Decades of quaternary research in Eastern Africa: Implications for sustainable future

5th EAQUA Workshop, Mukono, Uganda, 4-7 July 2017

The 5th East African Quaternary Research Association (EAQUA) workshop was themed “Decades of Quaternary Research in Eastern Africa: Implications for Sustainable Future”. It was intended to foster ways of integrating the long-term scientific information of various paleo studies in eastern Africa from the last six decades to address future environmental challenges in the region. In addition, the workshop was meant to integrate the rich paleo information into practical applications to address the social and environmental challenges affecting the region.

The workshop was attended by over 60 research scientists from Eastern Africa, Ethiopia, Malawi, West Africa, Southern Africa, Europe and USA. More than 40 research papers were presented under several sub-themes that addressed the rich Quaternary environments of eastern Africa. The sub-themes included Regional Climate Dynamics for Eastern Africa; Quaternary Human-Environment interactions in Eastern Africa; Anthropology, Archaeology and Paleontology in Eastern Africa; Natural and Cultural Heritage in Eastern Africa; and Paleoscience in other regions of Africa. The keynote papers reviewed the long-term environmental dynamics of the region, and presented the output of 30 years of paleontological research in Eastern Africa, in particular from the Napak region in Uganda, which yields immense paleo information with significant deposits of fossil records spanning the last 20 Ma. While the region is covered by Savanna nowadays, geological studies have revealed evidence of patchily distributed flowing rivers and streams, including swamps 20 Ma ago. Furthermore, the discovery of remains of the extinct genus of hominoid primate Ugandapithecus and the assemblages of land snails indicate the presence of a tropical rainforest. Aquatic fossil remains suggest the presence of fresh water bodies.

Figure 1: Source of the Nile at Jinja, Uganda.

East Africa is believed to be the origin place of humankind, as most of the early hominid fossils were found in this region. When East Africa became drier in the Late Miocene, animals already adapted to a drier environment in the South dispersed to East Africa. The development of the Cenozoic East African Rift System, which greatly re-shaped the landscape of the region, triggered the early hominin evolution and also led to the formation of isolated rift lakes and development of amplifier lakes (Trauth et al. 2010) in the basins three million years ago. The tectonic activity significantly contributed to the exceptional sensitivity of Eastern Africa to climate change, compared to other parts of the African continent. Thus, the last two Ma in East Africa are characterized by variable climate conditions with high fluctuating lake levels (Fig. 1) and complete desiccation of Lake Victoria during the late Pleistocene. The West Nile sector of the Albertine Rift contains fossiliferous Mio-Pliocene deposits, similar in age to parts of the succession in Kenya, where early evidence of bipedal hominids was discovered.

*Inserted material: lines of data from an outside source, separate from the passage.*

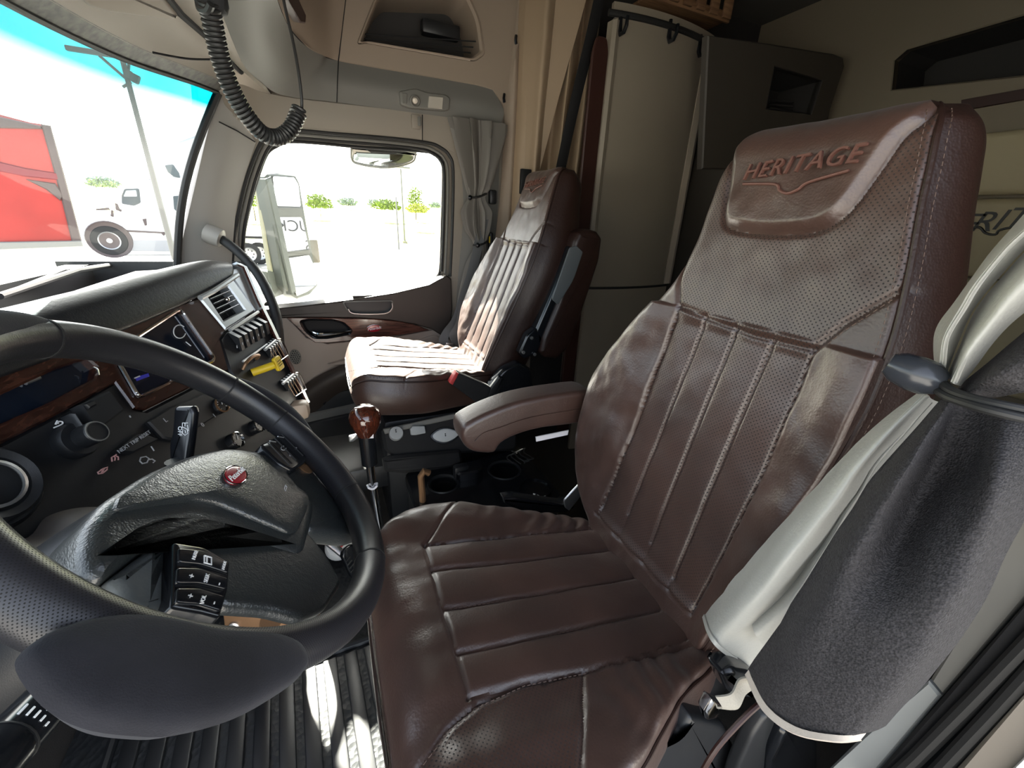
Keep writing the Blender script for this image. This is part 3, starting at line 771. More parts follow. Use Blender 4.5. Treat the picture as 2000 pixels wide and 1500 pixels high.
# sill ledge between door card and glass
sill = []
for x, y in TOPL[1:9]:
    a = DP.at(*DP.uv(x, y), -.004); sill.append([a+Vector((0, -.002, -.001)), a+Vector((0, .03, .004)), a+Vector((0, .075, .002))])
MB().grid(sill).build('sill_ledge', brownp, door)
MB().box(pt(718, 578, 'y', 1.95), (.13, .022, .012), bev=.005).build('grab_lip', brownp, door)
# pull recess
rec = rpoly(DP.poly([(668, 588), (768, 586), (768, 607), (753, 614), (690, 614), (676, 605)]), .25, 3)
rec2 = [(a*.94+.06*DP.uv(718, 600)[0], b*.85+.15*DP.uv(718, 600)[1]) for a, b in rec]
MB().rings([[DP.at(*p, .003) for p in rec], [DP.at(*p, .006) for p in rec2], [DP.at(*p, -.017) for p in rec2]], False).build('pull_recess', graytrim, door)
MB().plate(DP.off(-.016), rec2, (), .004).build('recess_floor', black, door)
MB().tube([DP.at(*DP.uv(x, y), .006) for x, y in cr([(680, 603), (692, 612), (750, 612), (765, 602), (765, 592)], 4)], .0025, 6).build('recess_rim', steel, door)
# wood trim spear with handle bowl
WT_ = [(560, 621), (640, 621), (730, 623), (785, 629), (815, 636), (838, 645), (780, 655), (700, 664), (640, 670), (615, 669), (598, 657), (578, 637)]
bowl = rpoly([(585, 627), (602, 623), (650, 624), (672, 630), (688, 645), (684, 653), (640, 661), (612, 661), (594, 645)], .3, 3)
card('wood_trim', WT_, woodd, .008, .01, .003, holes=[bowl])
bw = DP.poly(bowl); bc = DP.uv(636, 642)
MB().rings([[DP.at(*p, .010) for p in bw], [DP.at(bc[0]+(p[0]-bc[0])*.93, bc[1]+(p[1]-bc[1])*.88, .006) for p in bw], [DP.at(bc[0]+(p[0]-bc[0])*.85, bc[1]+(p[1]-bc[1])*.8, -.017) for p in bw]], False).build('handle_bowl', blackg, door)
MB().plate(DP.off(-.016), bw, (), .004).build('bowl_floor', blackm, door)
hd = MB(); hp = [(610, 648, .0), (620, 651, .012), (640, 650, .016), (665, 648, .016), (687, 645, .010)]
hd.tube([DP.at(*DP.uv(x, y), h) for x, y, h in cr(hp, 4)], [.004+.0055*math.sin(math.pi*min(1, k/14+.15)) for k in range(17)], 10); hd.build('door_handle', chrome, door)
E1 = DP.off(.010); eo = E1.uv(730.5, 641)
ee = ell(eo[0], eo[1], .031, .0165, 32, R(3))
emb = MB(); puff(emb, E1.off(.007), ee, .009, .003); em = emb.build('emblem', redb, door)
MB().tube([E1.at(*p, .001) for p in ee+ee[:1]], .0012, 6).build('emblem_rim', chrome, door)
text('lettering', 'Peterbilt', E1, 0, 0, .0175, white, em, ang=R(6), shear=.35, uvpos=eo, h=.0076, ext=.0003)
# taupe lower panel, armrest and kick panel
card('lower_panel', [(400, 628), (560, 621), (578, 638), (598, 660), (640, 672), (780, 657), (845, 645), (878, 662), (900, 690), (900, 800), (480, 860), (440, 760)], lowerdoor, -.004, .02, .003)
card('bolster_strip', [(640, 712), (700, 694), (770, 678), (850, 655), (872, 668), (868, 690), (760, 706), (690, 715)], lowerdoor, .012, .02, .008)
sp = DP.uv(577, 697); spm = MB(); 
spk = MB().plate(DP.off(.003), ell(sp[0], sp[1], .022, .034, 24), (), .006, .002).build('speaker_grille', graytrim, door)
hl = MB()
for j in range(-3, 4):
    for i in range(-2, 3):
        a, b = i*.0085+(.004 if j % 2 else 0), j*.009
        if (a/.02)**2+(b/.031)**2 < 1: hl.lathe(DP.at(sp[0]+a, sp[1]+b, .0032), DP.n, [(.0028, -.001), (.0028, .0006), (.0, .0006)], 8)
hl.build('grille_holes', blackm, spk)['kind'] = 'stuff'
arm = [[pt(560, 790, 'y', 1.93), pt(600, 748, 'y', 1.92), pt(660, 716, 'y', 1.91), pt(730, 698, 'y', 1.905), pt(800, 690, 'y', 1.905)],
       [pt(562, 800, 'y', 1.90), pt(604, 758, 'y', 1.88), pt(662, 726, 'y', 1.86), pt(730, 708, 'y', 1.86), pt(800, 700, 'y', 1.86)],
       [pt(570, 815, 'y', 1.90), pt(612, 775, 'y', 1.875), pt(665, 742, 'y', 1.855), pt(730, 724, 'y', 1.85), pt(800, 716, 'y', 1.85)],
       [pt(585, 830, 'y', 1.93), pt(628, 795, 'y', 1.90), pt(668, 765, 'y', 1.885), pt(730, 750, 'y', 1.88), pt(800, 742, 'y', 1.88)]]
MB().sheet(rgrid(arm, 6, 6), .012).build('armrest', brownp, door)
card('map_pocket', [(590, 812), (628, 772), (668, 748), (740, 735), (860, 725), (860, 800), (600, 830)], black, .02, .03, .006)
MB().tube([pt(x, y, 'y', 1.895) for x, y in cr([(632, 790), (645, 775), (675, 762), (720, 756)], 5)], .004, 6).build('pocket_line', blackg, door)
card('kick_panel', [(560, 818), (700, 788), (880, 760), (900, 900), (560, 980)], graytrim, .03, .04, .006)
card('kick_panel', [(560, 838), (700, 806), (880, 776), (900, 900), (560, 980)], black, .05, .03, .006)

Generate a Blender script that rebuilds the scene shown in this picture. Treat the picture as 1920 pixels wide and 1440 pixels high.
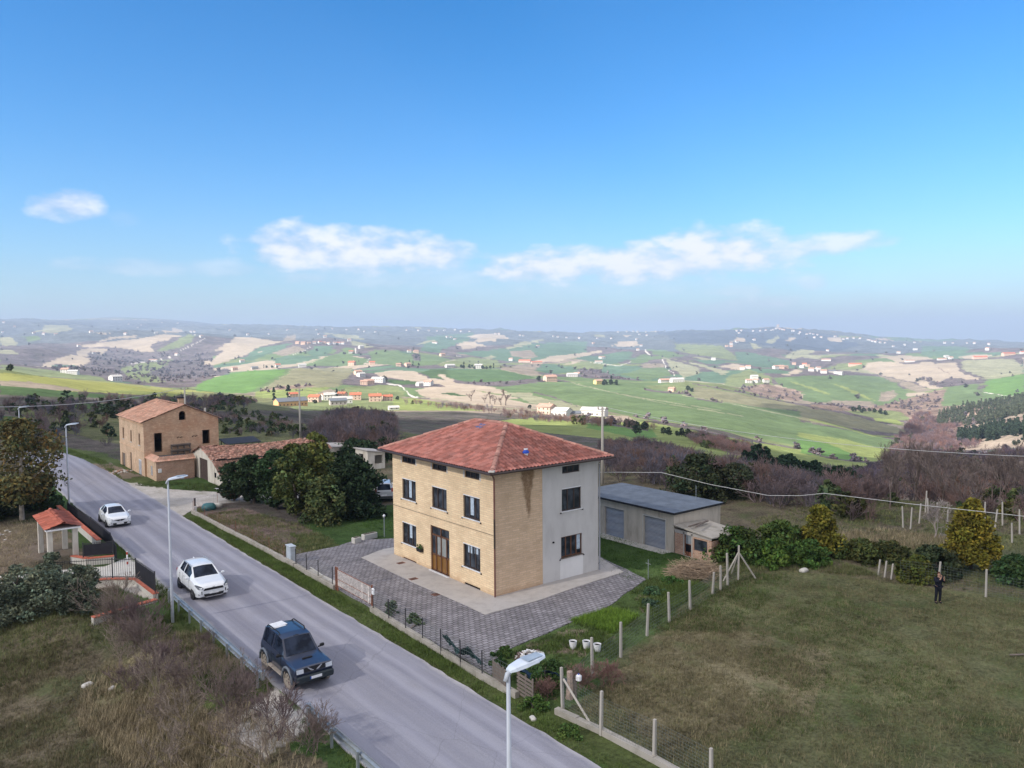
import bpy, math, random
import numpy as np
from mathutils import Vector, Matrix
R_ = math.radians
rnd = random.Random(7)
for _o in list(bpy.data.objects): bpy.data.objects.remove(_o)
scene = bpy.context.scene
col = scene.collection

# ------------------------------------------------------------ camera
F_PX = 1470.0; PITCH = 0.0599; ROLL = -0.0083; YAW = 0.9039
CAM = np.array([-26.55, -35.45, 14.976])
def cam_basis():
    fw = np.array([math.cos(YAW)*math.cos(PITCH), math.sin(YAW)*math.cos(PITCH), -math.sin(PITCH)])
    r = np.array([math.sin(YAW), -math.cos(YAW), 0.0]); u = np.cross(r, fw)
    return r*math.cos(ROLL)+u*math.sin(ROLL), -r*math.sin(ROLL)+u*math.cos(ROLL), fw
CR, CU, CF = cam_basis()
cam_d = bpy.data.cameras.new("camera"); cam = bpy.data.objects.new("camera", cam_d); col.objects.link(cam)
cam_d.sensor_width = 36.0; cam_d.lens = 36.0*F_PX/1920.0
cam_d.clip_start = 0.5; cam_d.clip_end = 60000.0
m = Matrix(((CR[0],CU[0],-CF[0],CAM[0]),(CR[1],CU[1],-CF[1],CAM[1]),(CR[2],CU[2],-CF[2],CAM[2]),(0,0,0,1)))
cam.matrix_world = m
scene.camera = cam

# ------------------------------------------------------------ light
scene.view_settings.view_transform = 'Standard'; scene.view_settings.look = 'None'
scene.view_settings.exposure = 1.36; scene.view_settings.gamma = 1.0
SUN_EL = R_(33.0)
SUN_AZ = YAW + R_(180-56)          # world angle from +X; sun stands behind and left of the camera
SUN_DIR = np.array([math.cos(SUN_AZ)*math.cos(SUN_EL), math.sin(SUN_AZ)*math.cos(SUN_EL), math.sin(SUN_EL)])
sl = bpy.data.lights.new("sun", 'SUN'); sl.energy = 4.0; sl.angle = R_(0.5); sl.color = (1.0, 0.95, 0.88)
so = bpy.data.objects.new("sun", sl); col.objects.link(so)
so.rotation_euler = Vector(SUN_DIR).to_track_quat('Z', 'Y').to_euler()
w = bpy.data.worlds.new("World"); scene.world = w; w.use_nodes = True
def build_world():
    nt = w.node_tree; N = nt.nodes; L = nt.links; N.clear()
    out = N.new('ShaderNodeOutputWorld'); bg = N.new('ShaderNodeBackground')
    sky = N.new('ShaderNodeTexSky'); sky.sky_type = 'NISHITA'; sky.sun_disc = False
    sky.sun_elevation = SUN_EL; sky.sun_rotation = math.pi/2 - SUN_AZ
    sky.altitude = 250; sky.air_density = 1.0; sky.dust_density = 0.35; sky.ozone_density = 2.2
    hs = N.new('ShaderNodeHueSaturation'); hs.inputs['Saturation'].default_value = 1.22; hs.inputs['Value'].default_value = 1.0
    tn = N.new('ShaderNodeMixRGB'); tn.blend_type = 'MULTIPLY'; tn.inputs[0].default_value = 1.0; tn.inputs[2].default_value = SKY_TINT
    L.new(sky.outputs[0], tn.inputs[1]); L.new(tn.outputs[0], hs.inputs['Color'])
    tc = N.new('ShaderNodeTexCoord')
    def mth(op, a, b=None, c=None, clamp=False):
        n = N.new('ShaderNodeMath'); n.operation = op; n.use_clamp = clamp
        for i, v in enumerate((a, b, c)):
            if v is None: continue
            if isinstance(v, (int, float)): n.inputs[i].default_value = v
            else: L.new(v, n.inputs[i])
        return n.outputs[0]
    sep = N.new('ShaderNodeSeparateXYZ'); L.new(tc.outputs['Generated'], sep.inputs[0])
    x, y, z = sep.outputs
    # compass bearing from the view north (0 = the way the valley lies) and elevation, in degrees
    a = mth('MULTIPLY', mth('ARCTAN2', y, x), 180/math.pi)
    az = mth('SUBTRACT', math.degrees(YAW), a)
    el = mth('MULTIPLY', mth('ARCSINE', z), 180/math.pi)
    comb = N.new('ShaderNodeCombineXYZ'); L.new(az, comb.inputs[0]); L.new(mth('MULTIPLY', el, 2.0), comb.inputs[1])
    n1 = N.new('ShaderNodeTexNoise'); n1.inputs['Scale'].default_value = 0.42; n1.inputs['Detail'].default_value = 10; n1.inputs['Roughness'].default_value = 0.52
    L.new(comb.outputs[0], n1.inputs['Vector'])
    comb2 = N.new('ShaderNodeCombineXYZ'); L.new(mth('MULTIPLY', az, 0.35), comb2.inputs[0]); L.new(el, comb2.inputs[1]); comb2.inputs[2].default_value = 4
    n2 = N.new('ShaderNodeTexNoise'); n2.inputs['Scale'].default_value = 0.5; n2.inputs['Detail'].default_value = 5; n2.inputs['Roughness'].default_value = 0.5
    L.new(comb2.outputs[0], n2.inputs['Vector'])
    wob = mth('MULTIPLY', mth('SUBTRACT', n1.outputs['Fac'], 0.5), 2.7)
    # banks of cumulus: (bearing, elevation, half width, half height, opacity)
    banks = CLOUD_BANKS
    acc = None
    for (ca, ce, wa, we, op, tilt) in banks:
        dx = mth('DIVIDE', mth('SUBTRACT', az, ca), wa)
        e2 = mth('SUBTRACT', mth('SUBTRACT', el, ce), mth('MULTIPLY', mth('SUBTRACT', az, ca), tilt))
        dy = mth('DIVIDE', e2, we)
        up = mth('MULTIPLY', mth('MAXIMUM', dy, 0), 1.0)
        dn = mth('MULTIPLY', mth('MINIMUM', dy, 0), 1.25)
        r2 = mth('ADD', mth('POWER', mth('ABSOLUTE', dx), 2.4), mth('ADD', mth('MULTIPLY', up, up), mth('MULTIPLY', dn, dn)))
        v = mth('ADD', mth('SUBTRACT', 1.0, r2), wob)
        v = mth('MULTIPLY', mth('SMOOTH_MIN', mth('MULTIPLY', mth('MAXIMUM', v, 0.0), 1.0), 1.0, 0.45), op)
        acc = v if acc is None else mth('MAXIMUM', acc, v)
    # shading inside clouds: brighter tops, soft bluish bases
    mixc = N.new('ShaderNodeMixRGB'); mixc.inputs[1].default_value = (2.55, 2.8, 3.45, 1); mixc.inputs[2].default_value = (3.85, 3.9, 4.2, 1)
    L.new(mth('MULTIPLY', mth('SUBTRACT', mth('ADD', n1.outputs['Fac'], mth('MULTIPLY', acc, 0.30)), 0.46), 2.6, clamp=True), mixc.inputs[0])
    # thin veil of pale haze low over the horizon
    veil = N.new('ShaderNodeMixRGB'); veil.inputs[2].default_value = (1.62, 1.9, 2.18, 1)
    vf = mth('MULTIPLY', mth('POWER', 2.718, mth('MULTIPLY', mth('MAXIMUM', el, 0), -0.22)), VEIL)
    vf = mth('MULTIPLY', vf, mth('ADD', 0.8, mth('MULTIPLY', n2.outputs['Fac'], 0.4)), clamp=True)
    L.new(vf, veil.inputs[0]); L.new(hs.outputs[0], veil.inputs[1])
    fin = N.new('ShaderNodeMixRGB'); L.new(mth('MULTIPLY', acc, 0.97, clamp=True), fin.inputs[0]); L.new(veil.outputs[0], fin.inputs[1]); L.new(mixc.outputs[0], fin.inputs[2])
    # bright cloud added overhead and behind the camera, unseen, for soft fill light
    fwd = mth('ADD', mth('MULTIPLY', x, math.cos(YAW)), mth('MULTIPLY', y, math.sin(YAW)))
    ov1 = mth('DIVIDE', mth('SUBTRACT', el, 36.0), 16.0, clamp=True); ov2 = mth('MULTIPLY', mth('SUBTRACT', 0.15, fwd), 3.0, clamp=True)
    cm = mth('MULTIPLY', mth('MAXIMUM', ov1, ov2), mth('ADD', 0.45, mth('MULTIPLY', n2.outputs['Fac'], 0.8)), clamp=True)
    ovc = N.new('ShaderNodeMixRGB'); L.new(cm, ovc.inputs[0]); L.new(fin.outputs[0], ovc.inputs[1]); ovc.inputs[2].default_value = OVERHEAD_FILL
    fin = ovc
    L.new(fin.outputs[0], bg.inputs['Color']); bg.inputs['Strength'].default_value = 0.11
    L.new(bg.outputs[0], out.inputs['Surface'])
def pix_az_el(px, py):
    d = CR*(px-960)/F_PX - CU*(py-720)/F_PX + CF; d /= np.linalg.norm(d)
    return math.degrees(YAW-math.atan2(d[1], d[0])), math.degrees(math.asin(d[2]))
OVERHEAD_FILL = (4.5, 4.3, 4.3, 1); VEIL = 0.95; SKY_TINT = (0.50, 0.635, 0.755, 1)
CLOUD_BANKS = []
for (px, py, wx, wy, op, tl) in [(125,388,52,24,.75,0),(235,412,26,13,.12,0),(670,476,190,40,1.0,-.03),(800,480,90,30,.9,0),(555,468,80,40,1.0,0),
        (1040,500,150,30,1.0,.04),(1240,495,220,38,1.0,.05),(1350,478,150,42,1.0,0),(1530,465,130,18,.75,.08),(1405,572,80,14,.4,.08),(1525,532,26,13,.4,0),
        (1240,578,22,9,.25,0),(330,503,170,14,.3,0),(760,520,230,22,.28,0),(580,522,45,12,.35,0),(1180,535,330,20,.22,0),(1385,545,60,10,.3,0)]:
    a_, e_ = pix_az_el(px, py)
    CLOUD_BANKS.append((a_, e_, math.degrees(wx*1.13/F_PX), math.degrees(wy*1.32/F_PX), min(1, op*1.08), tl))
build_world()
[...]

Climate change in the past and the consequential ecosystems changes have been seen to play a critical role in shaping the evolution trajectories in East Africa. Recent climatic variations in the region at decadal and centennial scales are characterized by strong rainfall seasonality resulting from the annual migration of the Intertropical Convergence Zone. This interannual variability is also linked to other mechanisms such as sea-surface temperature anomalies attributed to the Indian Ocean Dipole and El Niño/Southern Oscillation. The East African region is also known for the existence of rock art sites coupled with lithic fragments and pottery - an indication of the presence of hunter-gatherer systems.

The paleo data of this workshop will be integrated in the assessment of future issues in the region and the proceedings of this workshop will be published as a special issue in a peer-reviewed journal.